June 9
Dear Liza,
By the time we got to Arles, it was lunchtime, and we know better than to skip lunch. Fortunately, we found Le France, a wonderful café with outdoor seating under the plane trees. Bridgett and I shared a chèvre chaud salade avec toasts. This is a generous pile of greens, mushrooms, tomatoes, basalmic vinegar, and rounds of toast with warm goat cheese on them.

It was wonderful, and it even left us room for dessert! We splurged, with a tiny chocolate lava cake, tiramisu, and crème brûlée shared between us. Oh, and coffee to finish the meal (and give us jet fuel for the adventure ahead.)

We walked through the city’s medieval walls and up the delightful Rue de Voltaire. Grape vines, wisteria, ivy, and star jasmine climbed up to balconies and made the whole street look like a painting and smell wonderful.
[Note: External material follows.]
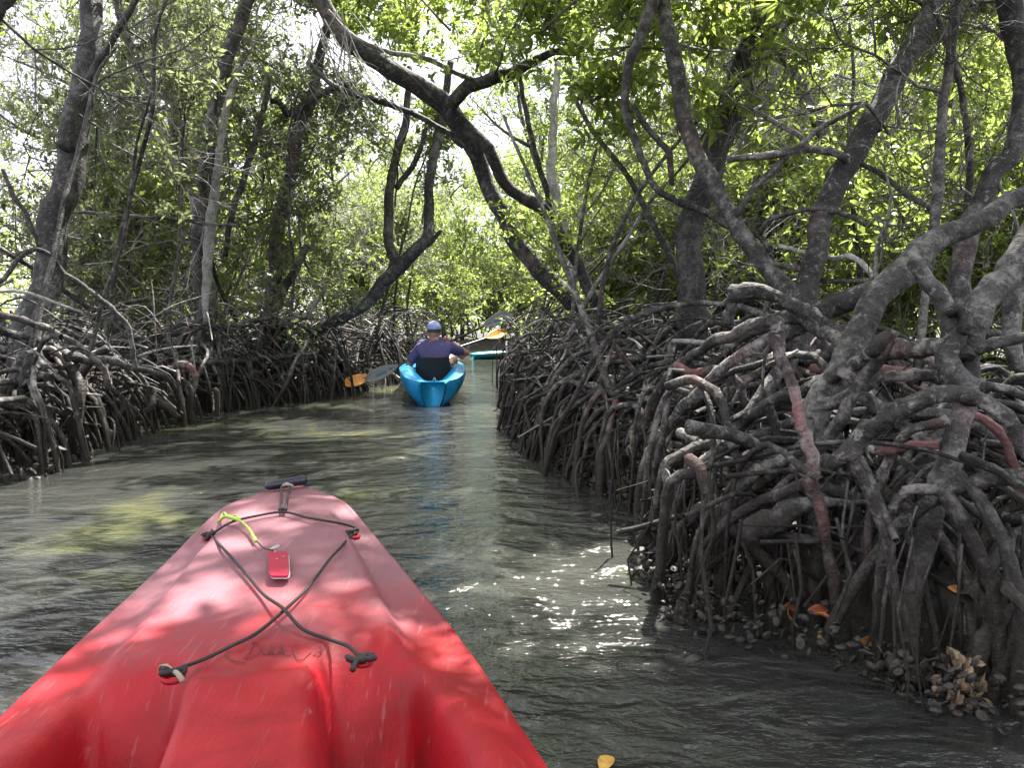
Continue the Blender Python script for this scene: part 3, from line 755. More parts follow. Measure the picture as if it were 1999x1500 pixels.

And right smack in the middle of town was the Roman Arena! Begun in 90 A.D, it was the scene for gladiator games and other violent ‘entertainment’. Being a firm believer in cognitive dissonance, I can hate the games and admire the architecture.

And I do!
This arena could hold 20,000 people, had bathrooms to accommodate them and efficient corridors that could clear the whole place quickly. It is still standing, and still in use, today. The electricity was being updated for the upcoming bull fighting season.
The most surprising thing I learned about the Arena was that in 1822, when France decided the Arena should be restored and maintained, the first thing they had to do was get the people living in it to move out! Apparently, in the lawlessness that followed the collapse of the Roman Empire around 500 A.D., folks moved into the arena and built houses, like a walled village. And their kids stayed, and they built more houses.

A few blocks up from the Arena was the Theater. It has suffered more from “recycling”, with only the first tier of its seats still in place. It is missing the wall behind the stage and all the decorated pillars but two that made it up the decorated back wall of the stage.

But this is still being used, as well, as you can see by the sound equipment being installed for summer concerts.

Closer to the Rhône are the ruins of Emperor Constantine’s thermal baths, but we saw them at a trot as we hurried to the train station for our trip home.